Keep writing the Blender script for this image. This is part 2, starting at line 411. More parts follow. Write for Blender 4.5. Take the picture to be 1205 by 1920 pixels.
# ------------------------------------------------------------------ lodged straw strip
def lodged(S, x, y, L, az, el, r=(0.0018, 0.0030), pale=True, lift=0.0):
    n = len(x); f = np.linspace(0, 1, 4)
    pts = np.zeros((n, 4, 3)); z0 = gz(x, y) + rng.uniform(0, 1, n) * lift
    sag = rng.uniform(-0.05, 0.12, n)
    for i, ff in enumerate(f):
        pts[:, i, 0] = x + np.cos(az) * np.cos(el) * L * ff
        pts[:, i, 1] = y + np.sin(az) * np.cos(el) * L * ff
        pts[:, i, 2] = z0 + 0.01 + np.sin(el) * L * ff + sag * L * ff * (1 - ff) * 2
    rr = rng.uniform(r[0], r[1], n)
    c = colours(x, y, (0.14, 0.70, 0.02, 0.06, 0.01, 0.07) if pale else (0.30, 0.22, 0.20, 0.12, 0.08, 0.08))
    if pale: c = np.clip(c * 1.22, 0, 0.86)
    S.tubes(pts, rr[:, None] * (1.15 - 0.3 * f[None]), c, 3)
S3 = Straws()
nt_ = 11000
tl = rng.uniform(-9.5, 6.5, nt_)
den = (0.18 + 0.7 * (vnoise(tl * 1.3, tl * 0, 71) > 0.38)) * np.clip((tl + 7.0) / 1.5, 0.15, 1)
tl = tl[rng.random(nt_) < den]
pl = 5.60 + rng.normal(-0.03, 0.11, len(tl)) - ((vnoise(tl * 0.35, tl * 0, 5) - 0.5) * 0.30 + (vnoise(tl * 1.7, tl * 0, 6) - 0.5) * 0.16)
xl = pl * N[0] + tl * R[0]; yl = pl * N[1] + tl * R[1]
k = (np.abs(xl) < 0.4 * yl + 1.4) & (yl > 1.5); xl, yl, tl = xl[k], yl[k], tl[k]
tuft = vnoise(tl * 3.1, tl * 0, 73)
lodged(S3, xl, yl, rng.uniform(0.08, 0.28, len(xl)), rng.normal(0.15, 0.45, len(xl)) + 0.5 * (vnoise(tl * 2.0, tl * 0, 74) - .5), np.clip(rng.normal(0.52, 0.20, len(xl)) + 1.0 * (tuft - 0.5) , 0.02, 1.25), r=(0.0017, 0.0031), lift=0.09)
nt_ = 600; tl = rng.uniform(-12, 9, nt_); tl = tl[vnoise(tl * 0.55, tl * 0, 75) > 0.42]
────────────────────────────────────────
WRITTEN REQUEST =>
Copy all of the data. Keep every word exactly as it is.

SOLUTION TO THE EXERCISE =>
Keep writing the Blender script for this image. This is part 2, starting at line 411. More parts follow. Write for Blender 4.5. Take the picture to be 1205 by 1920 pixels.
# ------------------------------------------------------------------ lodged straw strip
def lodged(S, x, y, L, az, el, r=(0.0018, 0.0030), pale=True, lift=0.0):
    n = len(x); f = np.linspace(0, 1, 4)
    pts = np.zeros((n, 4, 3)); z0 = gz(x, y) + rng.uniform(0, 1, n) * lift
    sag = rng.uniform(-0.05, 0.12, n)
    for i, ff in enumerate(f):
        pts[:, i, 0] = x + np.cos(az) * np.cos(el) * L * ff
        pts[:, i, 1] = y + np.sin(az) * np.cos(el) * L * ff
        pts[:, i, 2] = z0 + 0.01 + np.sin(el) * L * ff + sag * L * ff * (1 - ff) * 2
    rr = rng.uniform(r[0], r[1], n)
    c = colours(x, y, (0.14, 0.70, 0.02, 0.06, 0.01, 0.07) if pale else (0.30, 0.22, 0.20, 0.12, 0.08, 0.08))
    if pale: c = np.clip(c * 1.22, 0, 0.86)
    S.tubes(pts, rr[:, None] * (1.15 - 0.3 * f[None]), c, 3)
S3 = Straws()
nt_ = 11000
tl = rng.uniform(-9.5, 6.5, nt_)
den = (0.18 + 0.7 * (vnoise(tl * 1.3, tl * 0, 71) > 0.38)) * np.clip((tl + 7.0) / 1.5, 0.15, 1)
tl = tl[rng.random(nt_) < den]
pl = 5.60 + rng.normal(-0.03, 0.11, len(tl)) - ((vnoise(tl * 0.35, tl * 0, 5) - 0.5) * 0.30 + (vnoise(tl * 1.7, tl * 0, 6) - 0.5) * 0.16)
xl = pl * N[0] + tl * R[0]; yl = pl * N[1] + tl * R[1]
k = (np.abs(xl) < 0.4 * yl + 1.4) & (yl > 1.5); xl, yl, tl = xl[k], yl[k], tl[k]
tuft = vnoise(tl * 3.1, tl * 0, 73)
lodged(S3, xl, yl, rng.uniform(0.08, 0.28, len(xl)), rng.normal(0.15, 0.45, len(xl)) + 0.5 * (vnoise(tl * 2.0, tl * 0, 74) - .5), np.clip(rng.normal(0.52, 0.20, len(xl)) + 1.0 * (tuft - 0.5) , 0.02, 1.25), r=(0.0017, 0.0031), lift=0.09)
nt_ = 600; tl = rng.uniform(-12, 9, nt_); tl = tl[vnoise(tl * 0.55, tl * 0, 75) > 0.42]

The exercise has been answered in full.